Thousands of people in the Kurdish region of northern Iraq have cast votes in a referendum billed as a first step towards independence from Baghdad, defying regional demands that the ballot be abandoned and international fears that the outcome could spark violence. As voting stations closed, more than 80% of registered voters had cast ballots in a poll that many felt went beyond the demands of Iraq’s Kurdish north to buttress the cause of Kurds across the region. Leaders in Erbil had tried to confine aspirations to within the Kurdish regional government’s current boundaries in Iraq. However, Iran, Turkey and Baghdad fear the ballot could provide momentum to restive Kurdish movements and potentially destabilise borders elsewhere in the region. Iraq’s parliament on Monday debated a motion to send troops into disputed areas south of Kirkuk that were contentiously included in the referendum.
In Kirkuk, a multi-ethnic oil city 60 miles south of Erbil, Kurdish areas were brimming with voters, many wearing celebratory clothes or traditional costume. “This is better than [the Islamic festivals],” said Abdul Kareem Kakarash, 62, a blacksmith. “It is the best day of my life.”

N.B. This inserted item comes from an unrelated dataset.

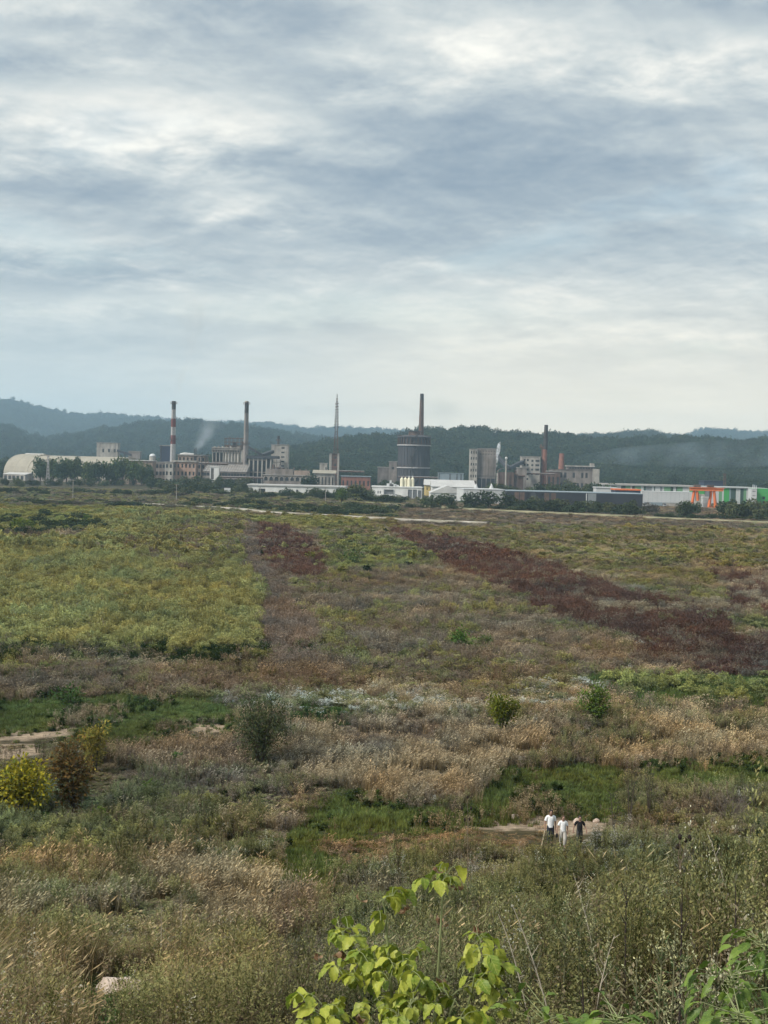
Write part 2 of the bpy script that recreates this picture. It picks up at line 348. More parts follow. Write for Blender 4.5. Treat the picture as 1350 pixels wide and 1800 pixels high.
# plant kinds: g green grass, t tan grass, y goldenrod, b grey-brown dead weed, r rust-red dock, w white aster, f leafy green weed, o olive horseweed
KINDS = 'gtybrwfo'
R = lambda x0, y0, x1, y1: [(x0, y0), (x1, y0), (x1, y1), (x0, y1)]
ZONES = [  # polygon, plant mix, height, density, tint over the kinds' own colour
    (R(-900, 700, 2300, 935), dict(o=.35, b=.35, y=.15, f=.15), .8, 1, (.9, .9, .95)),
    ([(420, 900), (600, 905), (860, 915), (1500, 935), (1500, 1075), (1180, 1045), (1000, 995), (850, 950), (690, 930), (440, 935)], dict(y=.30, t=.28, b=.30, o=.12), .75, 1, (.85, .80, .70)),
    ([(-300, 885), (130, 890), (260, 892), (430, 905), (640, 912), (640, 928), (455, 928), (-300, 935)], dict(y=.75, t=.15, o=.1), .7, 1, (1.0, 1.0, .8)),
    (R(700, 885, 1600, 925), dict(b=.6, t=.25, o=.15), .6, 1, (.85, .8, .8)),
    (R(900, 955, 1600, 985), dict(y=.4, t=.4, b=.2), .7, 1, (.9, .85, .7)),
    ([(-400, 962), (130, 947), (190, 918), (250, 898), (430, 908), (440, 960), (430, 1000), (475, 1050), (455, 1140), (300, 1150), (-400, 1155)], dict(y=.93, b=.04, o=.03), 1.15, 1.35, (1, 1, 1)),
    ([(200, 950), (330, 930), (420, 960), (390, 1015), (250, 1000)], dict(y=.62, b=.38), 1.05, 1.2, (.9, .85, .8)),
    ([(300, 925), (440, 905), (450, 960), (400, 975)], dict(y=.5, b=.5), 1, 1.2, (.9, .85, .8)),
    ([(430, 915), (456, 925), (470, 1000), (560, 1080), (640, 1120), (620, 1180), (450, 1165), (458, 1080), (472, 1045), (425, 1000)], dict(b=.92, f=.03, o=.05), 1.0, 1.2, (1, .95, 1)),
    ([(560, 935), (700, 945), (790, 990), (700, 1010), (590, 1010), (560, 960)], dict(y=.35, o=.35, b=.25, f=.05), .9, 1, (.9, .95, .85)),
    ([(480, 1008), (760, 995), (900, 1045), (1060, 1110), (1130, 1190), (560, 1190), (560, 1090)], dict(b=.62, y=.08, o=.20, t=.10), .9, 1.1, (.95, .92, .92)),
    ([(455, 922), (500, 925), (545, 950), (572, 1005), (520, 1018), (480, 1012), (456, 968)], dict(r=.86, b=.12, y=.02), 1, 1.25, (1, 1, 1)),
    ([(680, 930), (800, 948), (900, 972), (1000, 1003), (1100, 1038), (1200, 1058), (1290, 1090), (1270, 1120), (1130, 1125), (1020, 1095), (930, 1058), (850, 1022), (770, 985)], dict(r=.84, b=.14, o=.02), 1.05, 1.3, (1, 1, 1)),
    ([(1250, 1000), (1600, 1010), (1600, 1095), (1300, 1075)], dict(r=.5, b=.3, t=.2), .9, 1, (1, 1, 1)),
    (R(1040, 1060, 1600, 1078), dict(t=.4, b=.3, r=.3), .8, 1, (1, 1, 1)),
    ([(1290, 1085), (1600, 1095), (1600, 1115), (1320, 1110)], dict(g=.4, y=.3, o=.3), .7, 1, (1, 1, 1)),
    ([(1130, 1130), (1270, 1120), (1600, 1125), (1600, 1190), (1270, 1180), (1100, 1160)], dict(r=.55, b=.45), .9, 1.1, (.9, .9, .95)),
    ([(-300, 1160), (150, 1165), (170, 1188), (-300, 1195)], dict(g=.6, o=.3, y=.1), .8, 1, (1, 1, .9)),
    ([(160, 1165), (1000, 1185), (1000, 1205), (640, 1200), (100, 1230), (-300, 1225), (-300, 1195)], dict(b=.6, o=.3, t=.1), .85, 1.1, (.95, .85, .8)),
    ([(-300, 1136), (60, 1132), (150, 1140), (300, 1138), (380, 1130), (470, 1132), (485, 1150), (460, 1164), (330, 1160), (250, 1154), (120, 1156), (-300, 1155)], dict(f=.62, b=.28, y=.1), .95, 1.3, (.62, .66, .60)),
    ([(440, 1225), (600, 1212), (740, 1212), (860, 1228), (1000, 1192), (1090, 1203), (1060, 1235), (960, 1243), (850, 1252), (700, 1243), (560, 1258)], dict(w=.34, t=.30, o=.28, b=.08), .7, 1.1, (1, 1, 1)),
    (R(640, 1196, 1000, 1208), dict(t=.7, w=.1, y=.2), .6, 1, (1, .95, .8)),
    ([(60, 1215), (300, 1212), (425, 1238), (405, 1272), (200, 1290), (-300, 1290), (-300, 1250)], dict(g=.90, f=.04, b=.06), .75, 1.7, (1.15, 1.12, 1.0)),
    (R(500, 1238, 612, 1268), dict(g=.9, f=.1), .8, 1.5, (.8, .95, .85)),
    ([(1000, 1182), (1600, 1180), (1600, 1230), (1150, 1238), (1080, 1218)], dict(g=.85, y=.08, o=.07), .8, 1.5, (.9, 1, .9)),
    ([(470, 1310), (620, 1268), (760, 1248), (860, 1270), (970, 1290), (920, 1330), (840, 1392), (700, 1402), (600, 1372), (490, 1360)], dict(t=.8, b=.2), .95, 1.35, (1, 1, 1)),
    ([(600, 1270), (720, 1250), (800, 1280), (700, 1310), (580, 1320)], dict(b=.6, t=.4), .8, 1.2, (1, .95, .95)),
    ([(190, 1300), (430, 1292), (440, 1350), (380, 1362), (240, 1345)], dict(t=.55, b=.45), .9, 1.2, (.95, .92, .95)),
    ([(1060, 1252), (1600, 1240), (1600, 1310), (1200, 1312), (1060, 1345)], dict(t=.55, b=.3, o=.15), .9, 1.2, (.95, .95, .9)),
    ([(200, 1350), (480, 1350), (560, 1400), (480, 1470), (200, 1420)], dict(b=.5, o=.3, t=.15, f=.05), .8, 1.2, (.95, .95, 1)),
    ([(-300, 1380), (480, 1410), (490, 1500), (300, 1520), (-300, 1530)], dict(f=.16, o=.46, b=.24, t=.10, y=.04), .8, 1.2, (.9, .95, .9)),
    ([(250, 1460), (490, 1470), (480, 1530), (300, 1540)], dict(w=.1, o=.5, b=.4), .7, 1.2, (.9, .95, .85)),
    (R(-300, 1520, 560, 1640), dict(t=.46, b=.30, o=.24), .9, 1.3, (1.0, .95, .85)),
    ([(-300, 1575), (70, 1575), (90, 1640), (-300, 1650)], dict(t=.9, o=.1), .9, 1.3, (1, 1, .9)),
    ([(250, 1500), (410, 1520), (420, 1560), (240, 1560)], dict(t=.85, b=.15), .9, 1.3, (1, 1, .95)),
    ([(560, 1392), (640, 1375), (700, 1400), (800, 1412), (900, 1350), (1090, 1340), (1110, 1400), (1070, 1428), (860, 1428), (770, 1460), (760, 1510), (650, 1565), (455, 1572), (500, 1480)], dict(g=.93, f=.03, b=.04), .85, 1.9, (1.12, 1.12, .95)),
    ([(570, 1450), (760, 1435), (850, 1430), (860, 1480), (760, 1500), (600, 1490)], dict(t=.2, b=.2, g=.6), .28, 1.7, (.95, .85, .8)),
    ([(1150, 1335), (1600, 1295), (1600, 1350), (1240, 1378), (1150, 1385)], dict(g=.92, f=.04, b=.04), .85, 1.8, (1.12, 1.12, .95)),
    ([(780, 1420), (1130, 1415), (1140, 1480), (800, 1480)], dict(b=.35, t=.25, g=.4), .25, 1.1, (.95, .85, .75)),
    ([(1120, 1380), (1600, 1370), (1600, 1560), (1100, 1520)], dict(o=.44, b=.46, w=.02, f=.08), 1, 1.3, (.95, .95, .9)),
    ([(540, 1550), (760, 1500), (960, 1490), (1600, 1500), (1600, 1640), (540, 1640)], dict(o=.42, b=.46, w=.02, f=.08, t=.02), .95, 1.3, (.82, .84, .74)),
    ([(480, 1545), (580, 1550), (620, 1640), (460, 1680)], dict(b=.6, t=.25, o=.15), .9, 1.3, (.9, .85, .85)),
    ([(1035, 1440), (1110, 1440), (1120, 1520), (1030, 1520)], dict(w=.36, o=.44, b=.2), 1, 1.3, (1, 1, 1)),
    ([(800, 1500), (900, 1490), (905, 1560), (800, 1560)], dict(w=.22, o=.48, b=.3), .9, 1.3, (1, 1, 1)),
    (R(-300, 1640, 560, 2300), dict(o=.34, b=.34, g=.08, w=.02, t=.22), .85, 1.3, (.84, .80, .70)),
    (R(560, 1640, 1700, 2300), dict(o=.42, b=.40, f=.06, w=.02, t=.10), .95, 1.3, (.80, .81, .72)),
    ([(120, 1722), (170, 1712), (275, 1714), (290, 1760), (200, 1800), (60, 1800), (70, 1770)], dict(f=.5, g=.5), .2, 1.6, (.9, 1.0, .9)),
    (R(470, 1660, 620, 1800), dict(b=.75, o=.25), .7, 1.3, (.65, .62, .68)),
]
BARE = [[(-200, 1292), (60, 1278), (135, 1266), (132, 1284), (50, 1300), (-200, 1306)], [(-200, 1310), (60, 1306), (100, 1316), (30, 1332), (-200, 1334)],
        [(332, 1264), (398, 1264), (392, 1284), (332, 1280)], [(826, 1434), (950, 1428), (1085, 1435), (1070, 1462), (1000, 1468), (900, 1452), (836, 1450)],
        [(1228, 1237), (1275, 1244), (1255, 1254)]]
def zone_of(px, py, x, y, jit=None):
    """index of the zone of a ground spot; edges wander with the noise"""
    amp = np.interp(py, [850, 950, 1150, 1400, 1800], [2.0, 4.5, 9, 16, 26])
    qx = px + amp*2.2*(fbm(x*.16, y*.05, 41, 4)-.5)*2.4; qy = py + amp*(fbm(x*.16+50, y*.05, 43, 4)-.5)*2.2
    if jit is not None: qx = qx+jit.normal(0, 1, px.shape)*amp*.55; qy = qy+jit.normal(0, 1, px.shape)*amp*.28
    qx = qx+amp*1.6*(fbm(x*.9, y*.5, 47, 3)-.5); qy = qy+amp*.8*(fbm(x*.9+9, y*.5, 48, 3)-.5)
    z = np.full(px.shape, -1)
    for i, (poly, *_r_) in enumerate(ZONES): z[inpoly(qx, qy, poly)] = i
    bare = np.zeros(px.shape, bool)
    for p in BARE: bare |= inpoly(qx*.6+px*.4, qy*.6+py*.4, p)
    return z, bare
DEFAULT = (None, dict(b=.38, o=.27, t=.22, g=.10, w=.02), .85, 1.15, (.95, .92, .90))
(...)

His relative Mala Rasul Mamish, 40, said: “I hope that the west will see this as a historic day, and not just the project of one political party. It is much more than that. So much of our blood has been spilled for being Kurds. The Iraqi government has done to us things that even infidels wouldn’t do.”
The ballot is widely expected to deliver an overwhelming yes for independence – a boost for the de facto Kurdish president, Massoud Barzani, who had invested much of his political capital as leader in putting Iraq’s Kurds on a pathway to independence.